What, once more, is education? We have already defined it: the work of fitting a man to fulfil his destiny; to place the faculties of man in a condition of sufficing for themselves, and of pursuing, with the help of God, the end which is allotted to them. Such, clearly, is the work of education; such the end it must of necessity propose to itself. Suppose that in educating a child this consideration of his final destiny should be neglected, that he was brought up with an eye solely to a proximate and terrestrial end, beyond which he could do nothing. Could such an education be called complete? Could it be called sufficient? Would it deserve even the name of education? Undoubtedly not. That child would not have been educated. He would never become a man, vir, in the full sense of that term, because the vision of his intelligence would never reach beyond the narrow horizon of this world; because his powers of well-doing would necessarily be extremely limited; because, at last, he would miss the end which every man is bound to attain, and would be compelled to remain for ever nothing but an immortal abortion.
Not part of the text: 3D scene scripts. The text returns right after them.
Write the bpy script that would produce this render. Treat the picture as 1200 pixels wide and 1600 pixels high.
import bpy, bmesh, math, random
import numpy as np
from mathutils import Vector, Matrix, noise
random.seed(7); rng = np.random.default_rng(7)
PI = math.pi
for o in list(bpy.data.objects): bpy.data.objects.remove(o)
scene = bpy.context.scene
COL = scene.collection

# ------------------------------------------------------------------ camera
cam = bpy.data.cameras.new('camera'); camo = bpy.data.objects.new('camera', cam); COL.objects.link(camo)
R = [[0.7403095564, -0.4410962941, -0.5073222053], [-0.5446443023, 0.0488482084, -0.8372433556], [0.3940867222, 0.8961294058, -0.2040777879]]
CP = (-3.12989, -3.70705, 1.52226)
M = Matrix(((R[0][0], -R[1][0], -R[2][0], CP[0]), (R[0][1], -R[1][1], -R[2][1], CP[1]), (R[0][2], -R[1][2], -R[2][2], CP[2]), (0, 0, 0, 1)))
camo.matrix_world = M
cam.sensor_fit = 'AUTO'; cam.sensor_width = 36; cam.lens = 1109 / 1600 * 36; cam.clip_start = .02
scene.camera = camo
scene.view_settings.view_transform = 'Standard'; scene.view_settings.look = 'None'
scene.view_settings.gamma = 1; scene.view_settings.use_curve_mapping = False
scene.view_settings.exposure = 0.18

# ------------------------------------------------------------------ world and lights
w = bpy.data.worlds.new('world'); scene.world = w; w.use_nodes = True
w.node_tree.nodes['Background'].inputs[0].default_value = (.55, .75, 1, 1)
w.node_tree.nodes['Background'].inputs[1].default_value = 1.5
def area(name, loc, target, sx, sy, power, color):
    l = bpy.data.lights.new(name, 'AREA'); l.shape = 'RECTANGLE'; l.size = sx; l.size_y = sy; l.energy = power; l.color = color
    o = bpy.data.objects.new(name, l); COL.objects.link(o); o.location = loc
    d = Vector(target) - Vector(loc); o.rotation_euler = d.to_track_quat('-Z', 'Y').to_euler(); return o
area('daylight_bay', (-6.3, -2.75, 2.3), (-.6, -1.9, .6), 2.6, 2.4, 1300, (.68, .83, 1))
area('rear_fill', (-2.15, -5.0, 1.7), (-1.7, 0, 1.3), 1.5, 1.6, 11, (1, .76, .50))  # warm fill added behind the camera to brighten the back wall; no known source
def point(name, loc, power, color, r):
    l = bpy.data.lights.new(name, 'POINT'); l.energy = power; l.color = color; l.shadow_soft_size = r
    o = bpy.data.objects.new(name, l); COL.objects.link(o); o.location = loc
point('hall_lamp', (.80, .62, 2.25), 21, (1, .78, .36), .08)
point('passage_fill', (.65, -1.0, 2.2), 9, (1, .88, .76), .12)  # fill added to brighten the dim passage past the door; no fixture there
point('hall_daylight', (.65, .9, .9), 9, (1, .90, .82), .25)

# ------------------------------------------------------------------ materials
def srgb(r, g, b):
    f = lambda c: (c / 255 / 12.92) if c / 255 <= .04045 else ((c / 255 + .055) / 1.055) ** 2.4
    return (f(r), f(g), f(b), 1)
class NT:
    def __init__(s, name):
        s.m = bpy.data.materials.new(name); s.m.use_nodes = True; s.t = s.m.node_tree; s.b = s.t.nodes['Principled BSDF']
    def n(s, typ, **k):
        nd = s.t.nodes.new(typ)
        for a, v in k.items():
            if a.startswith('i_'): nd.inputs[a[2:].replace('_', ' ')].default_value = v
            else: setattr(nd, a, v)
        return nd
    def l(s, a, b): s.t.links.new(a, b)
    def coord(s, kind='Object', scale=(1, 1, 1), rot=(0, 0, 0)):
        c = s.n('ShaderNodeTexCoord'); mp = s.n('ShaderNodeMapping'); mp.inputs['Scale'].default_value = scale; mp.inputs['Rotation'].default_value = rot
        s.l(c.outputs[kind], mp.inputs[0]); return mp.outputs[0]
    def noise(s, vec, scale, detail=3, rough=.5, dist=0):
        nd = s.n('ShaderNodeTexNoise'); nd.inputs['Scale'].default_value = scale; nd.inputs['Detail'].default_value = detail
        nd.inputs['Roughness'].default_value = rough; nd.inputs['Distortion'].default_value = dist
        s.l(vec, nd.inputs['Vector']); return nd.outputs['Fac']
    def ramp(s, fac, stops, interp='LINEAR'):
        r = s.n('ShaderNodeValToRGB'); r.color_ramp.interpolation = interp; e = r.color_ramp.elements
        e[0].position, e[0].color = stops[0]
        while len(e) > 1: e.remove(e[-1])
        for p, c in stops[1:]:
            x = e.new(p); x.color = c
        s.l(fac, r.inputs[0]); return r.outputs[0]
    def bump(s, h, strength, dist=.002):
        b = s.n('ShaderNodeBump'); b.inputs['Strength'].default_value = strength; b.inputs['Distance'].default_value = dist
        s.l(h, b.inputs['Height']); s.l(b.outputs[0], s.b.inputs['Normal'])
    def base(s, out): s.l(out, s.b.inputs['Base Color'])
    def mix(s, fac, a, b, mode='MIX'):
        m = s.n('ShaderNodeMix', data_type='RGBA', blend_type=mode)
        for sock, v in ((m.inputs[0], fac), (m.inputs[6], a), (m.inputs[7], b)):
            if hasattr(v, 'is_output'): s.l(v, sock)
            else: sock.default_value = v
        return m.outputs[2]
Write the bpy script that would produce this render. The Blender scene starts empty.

Such is the necessity of recognizing man’s final end in education. That must be its aim, that only, under pain of compromising all the rest. Is there any need of mentioning the guarantees afforded by generations thus educated, for the peace and happiness of communities? Has not true and sincere piety, in the words of the apostle,[174] promise of this life as well as of that of eternity? Is it in any other way than in practising the virtues which make man a social being that we can hope to achieve immortality? Thus to labor to render ourselves worthy of the destiny which awaits us is, also, to prepare ourselves to become good citizens of the earthly city, is to give to society the best possible security of being useful as well as loyal to it. The greatest men of whom humanity is proud, were they not at the same time the most virtuous?